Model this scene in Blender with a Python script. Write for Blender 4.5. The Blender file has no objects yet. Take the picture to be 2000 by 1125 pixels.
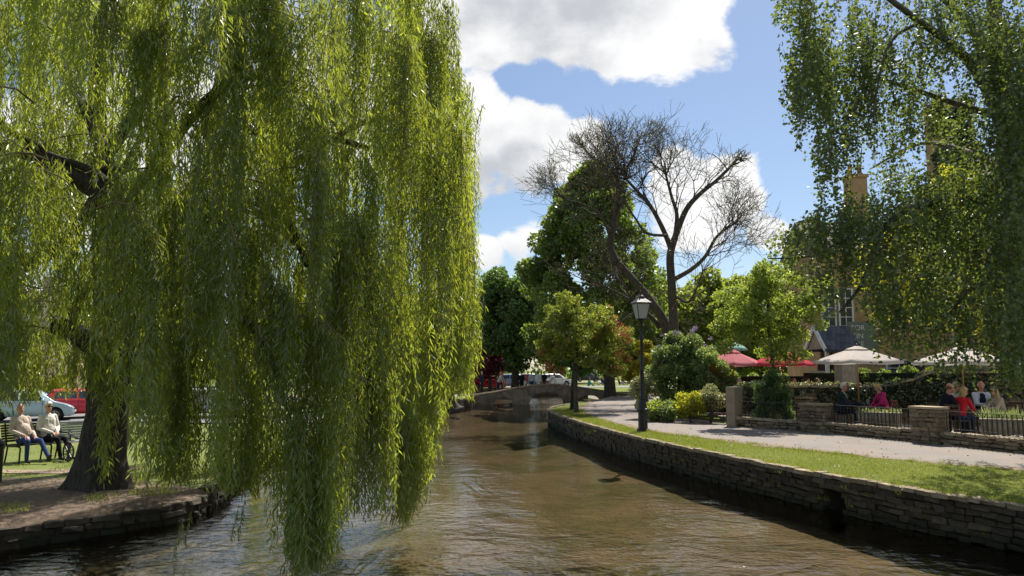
import bpy, bmesh, math, random
import numpy as np
from mathutils import Vector, Matrix

R = math.radians
random.seed(7)
rng = np.random.default_rng(11)
SC = bpy.context.scene
COL = SC.collection

# ------------------------------------------------------------------ camera
F = 1511.0                      # focal length in pixels of a 2000 px wide picture
PITCH = math.atan((722 - 562.5) / F)
CZ = 1.95
cam_d = bpy.data.cameras.new('camera')
cam_d.sensor_width = 36.0
cam_d.lens = 36.0 * F / 2000.0
cam_d.clip_end = 3000
cam = bpy.data.objects.new('camera', cam_d)
COL.objects.link(cam)
cam.location = (0, 0, CZ)
cam.rotation_euler = (math.pi / 2 + PITCH, 0, 0)
SC.camera = cam

# ------------------------------------------------------------------ light
SUN_AZ = R(24)                  # measured from +Y towards +X
SUN_EL = R(54)
sun_d = bpy.data.lights.new('sun', 'SUN')
sun_d.energy = 4.6
sun_d.angle = R(0.53)
sun_d.color = (1.0, 0.94, 0.84)
sun = bpy.data.objects.new('sun', sun_d)
COL.objects.link(sun)
sv = Vector((math.sin(SUN_AZ) * math.cos(SUN_EL), math.cos(SUN_AZ) * math.cos(SUN_EL), math.sin(SUN_EL)))
sun.rotation_euler = sv.to_track_quat('Z', 'Y').to_euler()
sun.location = (20, 40, 60)

VS = SC.view_settings
VS.view_transform = 'Standard'
VS.look = 'None'
VS.gamma = 1.0
VS.exposure = 0.84
VS.use_curve_mapping = False
SC.cycles.max_bounces = 6
SC.cycles.diffuse_bounces = 2
SC.cycles.glossy_bounces = 3
SC.cycles.transmission_bounces = 4
SC.cycles.transparent_max_bounces = 10
SC.cycles.sample_clamp_indirect = 6.0
SC.cycles.caustics_reflective = False
SC.cycles.caustics_refractive = False


# ------------------------------------------------------------------ pixel -> world helpers (photo pixels, 2000 x 1125)
_cp, _sp = math.cos(PITCH), math.sin(PITCH)


def ray(px, py):
    u, v = (px - 1000) / F, (562.5 - py) / F
    return Vector((u, _cp - v * _sp, _sp + v * _cp))


def onz(px, py, z=0.0):
    d = ray(px, py)
    t = (z - CZ) / d.z
    return Vector((d.x * t, d.y * t, z))


def aty(px, py, y):
    d = ray(px, py)
    t = y / d.y
    return Vector((d.x * t, y, CZ + d.z * t))


def project(P):
    """numpy (n,3) -> photo px, py"""
    P = np.asarray(P, float)
    x, y, z = P[..., 0], P[..., 1], P[..., 2] - CZ
    dep = y * _cp + z * _sp
    up = -y * _sp + z * _cp
    return 1000 + F * x / dep, 562.5 - F * up / dep


# ------------------------------------------------------------------ world: sky with cumulus
world = bpy.data.worlds.new('World')
SC.world = world
world.use_nodes = True
nt = world.node_tree
nt.nodes.clear()


def wn(t, **kw):
    n = nt.nodes.new(t)
    for k, v in kw.items():
        setattr(n, k, v)
    return n


def wmath(op, a, b=None, clamp=False):
    n = wn('ShaderNodeMath', operation=op)
    n.use_clamp = clamp
    for i, s in enumerate((a, b)):
        if s is None:
            continue
        if isinstance(s, (int, float)):
            n.inputs[i].default_value = s
        else:
            nt.links.new(s, n.inputs[i])
    return n.outputs[0]


def wrange(v, a, b, c=0.0, d=1.0, smooth=True):
    n = wn('ShaderNodeMapRange')
    n.interpolation_type = 'SMOOTHSTEP' if smooth else 'LINEAR'
    nt.links.new(v, n.inputs[0])
    for i, s in enumerate((a, b, c, d)):
        n.inputs[1 + i].default_value = s
    return n.outputs[0]


sky = wn('ShaderNodeTexSky', sky_type='NISHITA')
sky.sun_disc = False
sky.sun_elevation = SUN_EL
sky.sun_rotation = SUN_AZ
sky.air_density = 1.0
sky.dust_density = 0.6
sky.ozone_density = 3.0
tc = wn('ShaderNodeTexCoord')
dirv = tc.outputs['Generated']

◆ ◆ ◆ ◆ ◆

Restate only the lines running from the start of the material above through the line containing "COL = SC.collection", ends included. No pictures.

• _EXERCISE OUTPUT_:
Model this scene in Blender with a Python script. Write for Blender 4.5. The Blender file has no objects yet. Take the picture to be 2000 by 1125 pixels.
import bpy, bmesh, math, random
import numpy as np
from mathutils import Vector, Matrix

R = math.radians
random.seed(7)
rng = np.random.default_rng(11)
SC = bpy.context.scene
COL = SC.collection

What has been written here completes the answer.